Non dissimilmente aveva parlato dieci anni avanti colui che, Vescovo dei Vescovi, sedeva ora fra i duecento ascoltando il confratello ucraino come un tempo si ascoltavano nelle catacombe coloro che portavano nelle carni i segni della testimonianza resa a Gesù nelle carceri o nelle miniere.

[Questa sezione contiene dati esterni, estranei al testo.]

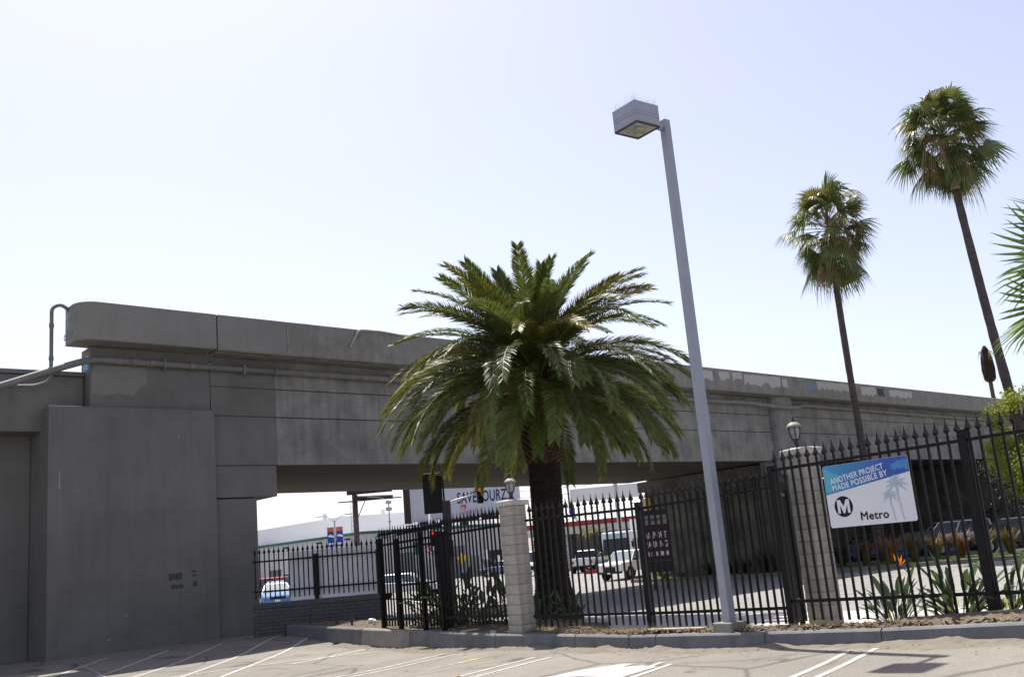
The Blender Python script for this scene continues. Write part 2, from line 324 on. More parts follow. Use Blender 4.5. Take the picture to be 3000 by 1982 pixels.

Papa da un biennio, giovane, quindi, e libero di cingersi e andare dove voleva, egli era andato alle Catacombe sacre alla vergine martire nipote di Diocleziano, e vi aveva detto quelle parole: «Per troppo facile associazione di idee qui penseremo a quelle porzioni della Santa Chiesa che ancor oggi vivono nelle catacombe... Le analogie reali fra la Chiesa che oggi stenta, soffre e a mala pena sopravvive nei paesi a regime totalitario sono evidenti. Identico è il motivo della resistenza della Chiesa di allora e di oggi: difendere la Verità e insieme rivendicare il sacro diritto di ogni uomo ad ogni sua propria responsabile libertà, soprattutto nel campo fondamentale della coscienza e della religione. Identico l'intento degli antichi e moderni persecutori, che, con la violenza fisica o con il peso di un apparato legale, giudiziario o amministrativo, vogliono imporre la loro "verità" e soffocare ogni contraria manifestazione del pensiero». Vi aveva denunziato, dei moderni persecutori, il conato di «asfissiare la libera vita religiosa del popolo e delle singole persone», il «proposito deliberato, anche se taciuto, e la ingenerosa speranza, verso la Chiesa, di farla morire», intralciando «il normale esercizio del governo pastorale, quando non sia possibile piegare clero, religiosi e fedeli a "collaborare" con il regime», e monopolizzando, allo scopo, «tutti i mezzi a disposizione dell'organizzazione totalitaria», con la meta di «togliere la gioventù alla Chiesa e imporle il verbo marxista». Aveva infine ammonito, «i cattolici che per grazia di Dio vivono in libertà, di ricordarsi dei cattolici che vivono nelle moderne catacombe e non dimenticare quanto triste, umanamente parlando, sia la loro sorte, riflettendo che, senza vigilanza e concordia, simile sorte potrebbe diventare comune».
CosìPaolo VI, il 12 settembre 1963, e ciò che allora era vero oggi lo è più che allora, più che mai sia stato. Il Comunismo, «la negazione del Cristianesimo», «la più terribile empietà di tutti i tempi», non è cambiato, da allora - da quando così lo definiva lo stesso Montini - e più che mai valido, più che mai urgente è oggi l'invito a riflettere, oggi che, col 15 giugno, la minaccia di quella comune sorte ci ammonisce tanto più da vicino, più da vicino ci giunge il nitrite di quei cavalli, sitibondi di abbeverarsi a quelle fontane.